18 juli 2018
ABRS – Overgangsrecht en NMR
Appellant heeft een aanvraag om tegemoetkoming in de planschade ingediend als gevolg van de planologische wijziging waarin zijn agrarische percelen een natuurbestemming hebben verkregen. Op het perceel is een stal aanwezig die onder het overgangsrecht valt. De Afdeling oordeelt dat de mogelijkheden ingevolge de overgangsbepalingen bij een bestemmingsplan buiten beschouwing dienen te worden gelaten bij een planologische vergelijking en een waardebepaling van het object. Dit geldt ook in de oude planologische situatie.

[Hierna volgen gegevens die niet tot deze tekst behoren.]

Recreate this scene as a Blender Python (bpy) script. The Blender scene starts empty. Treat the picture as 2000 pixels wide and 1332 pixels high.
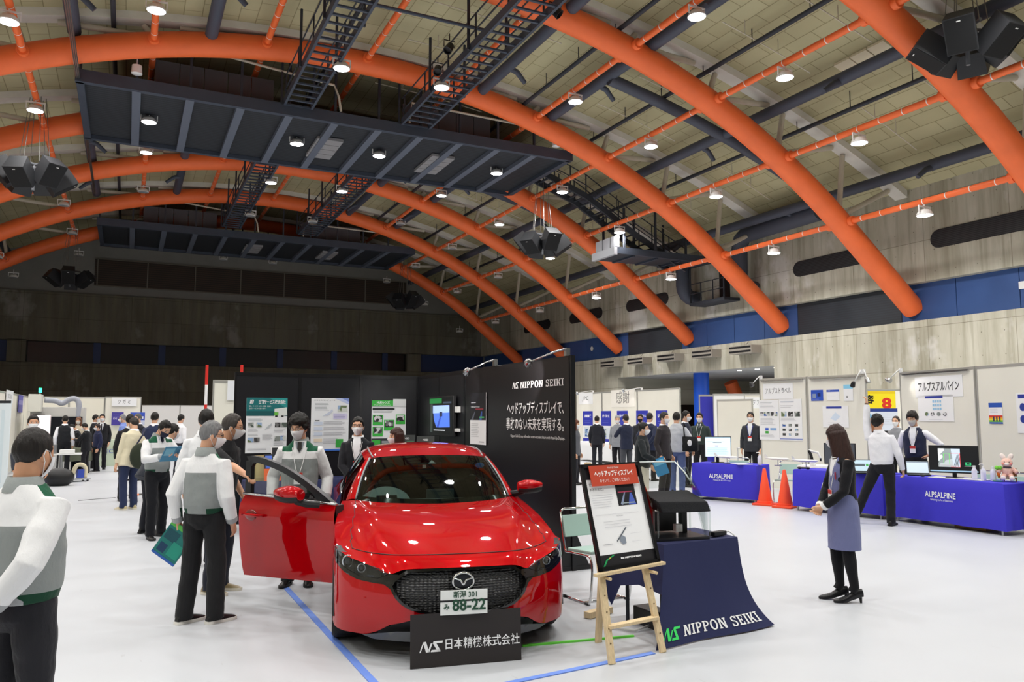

Het normaal maatschappelijk risico is bepaald op een korting van 50%. Voor de motivering van de hoogte van deze korting is slechts verwezen naar de conclusie dat de planologische ontwikkeling in de lijn van de verwachtingen lag. De Afdeling concludeert dat de korting van 50% neer komt op het hanteren van een drempel van iets meer dan 17% van de waarde van het perceel op de peildatum voor de planologische wijziging. Een dergelijke drempel is volgens de Afdeling zeer hoog voor een geval van directe planschade, mede gelet op de omstandigheid dat de wetgever voor directe planschade geen forfaitaire drempel heeft gesteld. De Afdeling draagt het college op het gebrek in het besluit te herstellen. Daarbij merkt de Afdeling op dat van belang is dat de te verrichten heroverweging van de omvang van het normaal maatschappelijk risico dient te leiden tot een aanmerkelijke verlaging van het gedeelte van de directe planschade dat voor rekening van aanvrager dient te blijven.